- **Stated problem**:
Count every line of the material that holds the string "scene". Respond with the total only.

☆ ☆ ☆ ☆ ☆ ☆ ☆

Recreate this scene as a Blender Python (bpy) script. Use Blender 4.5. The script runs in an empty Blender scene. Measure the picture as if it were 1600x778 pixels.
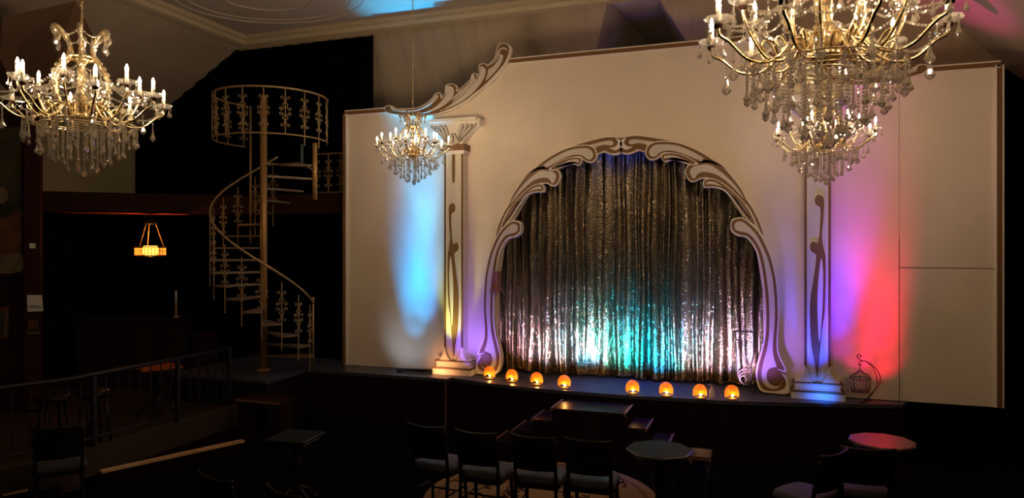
import bpy, math, random
FL = 0.18      # level of the main floor below the stage
from mathutils import Vector
random.seed(7)
C = bpy.context.scene.collection
PI = math.pi
# ------------------------------------------------------------------ camera
F_PX = 1093.0; YAW = math.radians(19.7); EYE = 2.75
cam = bpy.data.cameras.new('camera'); camo = bpy.data.objects.new('camera', cam); C.objects.link(camo)
cam.sensor_width = 36; cam.lens = F_PX / 1600 * 36; cam.shift_y = -3 / 1600
camo.location = (0, 0, EYE); camo.rotation_euler = (PI / 2, 0, YAW)
cam.clip_start = 0.05
bpy.context.scene.camera = camo
sc = bpy.context.scene
sc.view_settings.view_transform = 'Standard'; sc.view_settings.look = 'None'
sc.view_settings.exposure = 1.36; sc.view_settings.gamma = 1.0
sc.view_settings.use_curve_mapping = False
cy = sc.cycles
cy.use_denoising = True; cy.max_bounces = 8; cy.diffuse_bounces = 3; cy.glossy_bounces = 4
cy.transmission_bounces = 5; cy.transparent_max_bounces = 16
cy.sample_clamp_indirect = 3.0; cy.sample_clamp_direct = 0.0
cy.caustics_reflective = False; cy.caustics_refractive = False
try: cy.use_light_tree = True
except Exception: pass
w = bpy.data.worlds.new('world'); sc.world = w; w.use_nodes = True
w.node_tree.nodes['Background'].inputs[0].default_value = (0.9, 0.6, 0.4, 1)
w.node_tree.nodes['Background'].inputs[1].default_value = 0.0015
# ------------------------------------------------------------------ stage lighting
def spot(name, loc, to, col, power, size, blend=1.0, r=0.05):
    l = bpy.data.lights.new(name, 'SPOT'); l.energy = power; l.color = col
    l.spot_size = math.radians(size); l.spot_blend = blend; l.shadow_soft_size = r
    o = bpy.data.objects.new(name, l); C.objects.link(o); o.location = loc
    o.rotation_euler = (Vector(to) - Vector(loc)).to_track_quat('-Z', 'Y').to_euler()
    return o
XC = -1.80
# left washes: rows of narrow uplight beams from the deck
for X_, za, pw, sz in ((-4.95, 1.7, 6, 40), (-4.78, 2.1, 22, 32), (-5.02, 2.2, 20, 32), (-4.76, 2.65, 50, 28), (-5.02, 2.65, 42, 28), (-4.78, 3.2, 46, 24), (-4.98, 3.2, 36, 24), (-4.9, 4.1, 50, 22)):
    spot('cyan_wash_light', (X_, 8.93, 1.0), (X_, 9.47, za), (0.0, 0.36, 1.0), pw * 1.9, sz, 1.0)
spot('pale_wash_light', (-5.2, 8.75, 1.02), (-5.0, 9.47, 1.4), (0.6, 0.75, 1.0), 3.5, 90)
spot('ceiling_cyan_light', (-4.6, 9.0, 1.05), (-5.0, 9.45, 6.38), (0.0, 0.50, 1.0), 700, 22)
spot('amber_base_light', (-4.45, 8.94, 0.98), (-4.36, 9.3, 0.99), (1.0, 0.40, 0.16), 4.0, 110)
spot('amber_column_light', (-4.25, 9.05, 1.12), (-4.25, 9.3, 2.1), (0.85, 0.90, 0.06), 34, 50)
spot('violet_left_light', (-3.9, 8.9, 1.0), (-3.85, 9.47, 1.9), (0.24, 0.12, 1.0), 20, 105)
# right washes
spot('blue_base_light', (0.72, 8.96, 0.98), (0.66, 9.3, 0.96), (0.01, 0.14, 1.0), 3.6, 90)
spot('blue_column_light', (0.62, 9.02, 1.04), (0.62, 9.3, 1.85), (0.02, 0.05, 1.0), 44, 54)
for x_, za, pw, sz, col in ((0.90, 1.6, 5, 34, (.5, .02, .8)), (0.86, 2.1, 44, 34, (.14, .02, 1.0)), (0.88, 2.7, 88, 30, (.18, .02, 1.0)), (0.98, 3.6, 40, 26, (.6, .06, .9)),
                            (1.08, 1.45, 7, 44, (1.0, .01, .25)), (1.12, 3.4, 26, 26, (1.0, .05, .35)),
                            (1.33, 1.45, 9, 56, (1.0, .008, .06)), (1.20, 1.8, 12, 40, (1.0, .008, .08)), (1.36, 1.9, 20, 40, (1.0, .0, .06)), (1.34, 2.4, 40, 34, (1.0, .0, .06)), (1.32, 3.0, 38, 28, (1.0, .004, .08))):
    spot('right_wash_light', (x_, 8.95, 1.0), (x_, 9.47, za), col, pw, sz, 1.0)
spot('violet_right_light', (-0.15, 8.9, 1.0), (0.1, 9.47, 2.0), (0.28, 0.12, 1.0), 22, 105)
spot('pink_slope_light', (3.0, 9.75, 1.0), (2.02, 9.55, 5.85), (1.0, 0.08, 0.42), 230, 20)
spot('blue_recess_light', (-1.7, 9.95, 1.2), (-1.7, 10.3, 6.0), (0.15, 0.08, 1.0), 12, 40)
# curtain footlight colours
for cx_, col, p, sz in ((-3.2, (0.95, 0.55, 0.9), 46, 60), (-2.95, (0.35, 0.55, 1.0), 40, 60), (-2.7, (1.0, 0.75, 0.95), 60, 62), (-2.4, (0.0, 0.42, 1.0), 110, 62), (-2.15, (1.0, 0.75, 0.95), 40, 60), (-1.9, (0.0, 0.75, 0.75), 110, 66),
                    (-1.6, (0.0, 0.50, 1.0), 90, 62), (-1.3, (0.0, 0.30, 1.0), 200, 62), (-1.05, (0.1, 0.75, 1.0), 80, 60), (-0.75, (1.0, 0.62, 0.95), 120, 62), (-0.5, (0.35, 0.45, 1.0), 70, 60), (-0.3, (1.0, 0.5, 0.9), 46, 60)):
    spot('curtain_light', (cx_, 9.10, 0.97), (cx_, 9.8, 1.55), col, p * 1.55, sz + 12, 1.0, 0.04)
spot('red_deck_fill', (1.25, 9.3, 2.1), (1.30, 9.26, 0.9), (1.0, 0.01, 0.03), 14, 26)  # added spot without a fixture, reddens the deck below the red wash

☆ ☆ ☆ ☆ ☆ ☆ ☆

- **Written reply**:
4